(Records with scene code)
* start *

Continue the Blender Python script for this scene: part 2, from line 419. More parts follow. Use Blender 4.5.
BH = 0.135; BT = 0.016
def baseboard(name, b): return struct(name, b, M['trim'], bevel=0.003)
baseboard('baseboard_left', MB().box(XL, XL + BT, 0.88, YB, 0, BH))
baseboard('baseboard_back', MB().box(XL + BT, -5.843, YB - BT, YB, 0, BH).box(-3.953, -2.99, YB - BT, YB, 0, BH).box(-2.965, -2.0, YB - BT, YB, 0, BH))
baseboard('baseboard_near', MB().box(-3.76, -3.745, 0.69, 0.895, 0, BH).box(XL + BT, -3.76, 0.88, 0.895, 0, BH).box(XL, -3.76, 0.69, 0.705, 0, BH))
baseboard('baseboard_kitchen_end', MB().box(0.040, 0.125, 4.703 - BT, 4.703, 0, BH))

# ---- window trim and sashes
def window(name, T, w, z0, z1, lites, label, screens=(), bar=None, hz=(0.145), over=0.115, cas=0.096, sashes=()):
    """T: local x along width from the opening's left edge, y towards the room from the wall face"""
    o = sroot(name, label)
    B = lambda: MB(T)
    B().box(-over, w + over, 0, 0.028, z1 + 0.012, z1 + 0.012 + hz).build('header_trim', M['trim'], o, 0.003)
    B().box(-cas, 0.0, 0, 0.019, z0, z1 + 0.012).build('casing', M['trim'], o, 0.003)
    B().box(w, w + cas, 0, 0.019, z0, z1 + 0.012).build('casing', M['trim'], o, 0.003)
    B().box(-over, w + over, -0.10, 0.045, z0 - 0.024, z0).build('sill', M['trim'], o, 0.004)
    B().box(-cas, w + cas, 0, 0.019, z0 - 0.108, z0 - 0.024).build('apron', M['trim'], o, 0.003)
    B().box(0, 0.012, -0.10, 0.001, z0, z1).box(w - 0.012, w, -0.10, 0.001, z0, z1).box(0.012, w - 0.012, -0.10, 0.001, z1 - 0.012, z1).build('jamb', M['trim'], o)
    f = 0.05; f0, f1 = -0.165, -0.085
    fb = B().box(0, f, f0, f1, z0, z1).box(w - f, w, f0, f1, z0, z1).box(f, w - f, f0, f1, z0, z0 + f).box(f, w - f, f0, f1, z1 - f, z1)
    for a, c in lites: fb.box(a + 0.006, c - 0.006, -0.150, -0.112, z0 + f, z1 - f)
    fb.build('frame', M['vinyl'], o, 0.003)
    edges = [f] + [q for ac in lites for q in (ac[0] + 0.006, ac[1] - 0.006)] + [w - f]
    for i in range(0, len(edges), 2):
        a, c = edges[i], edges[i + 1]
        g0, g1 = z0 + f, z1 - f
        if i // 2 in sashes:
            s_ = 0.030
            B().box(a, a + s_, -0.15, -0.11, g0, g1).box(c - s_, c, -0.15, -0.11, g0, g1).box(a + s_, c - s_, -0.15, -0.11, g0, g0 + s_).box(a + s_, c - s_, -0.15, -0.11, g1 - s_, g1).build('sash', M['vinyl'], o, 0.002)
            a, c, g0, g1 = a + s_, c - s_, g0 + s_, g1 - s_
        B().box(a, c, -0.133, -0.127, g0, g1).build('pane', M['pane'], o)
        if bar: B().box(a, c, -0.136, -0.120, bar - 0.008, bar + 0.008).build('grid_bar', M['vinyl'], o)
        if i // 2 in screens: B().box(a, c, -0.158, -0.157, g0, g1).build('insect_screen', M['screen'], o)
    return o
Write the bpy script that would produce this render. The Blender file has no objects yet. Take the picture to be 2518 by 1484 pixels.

* end *

■ **TASK OBJECTIVE**
Copy all lines of the listing above that contain the string "from".

■ **RESPONSE BELOW**
Continue the Blender Python script for this scene: part 2, from line 419. More parts follow. Use Blender 4.5.
    """T: local x along width from the opening's left edge, y towards the room from the wall face"""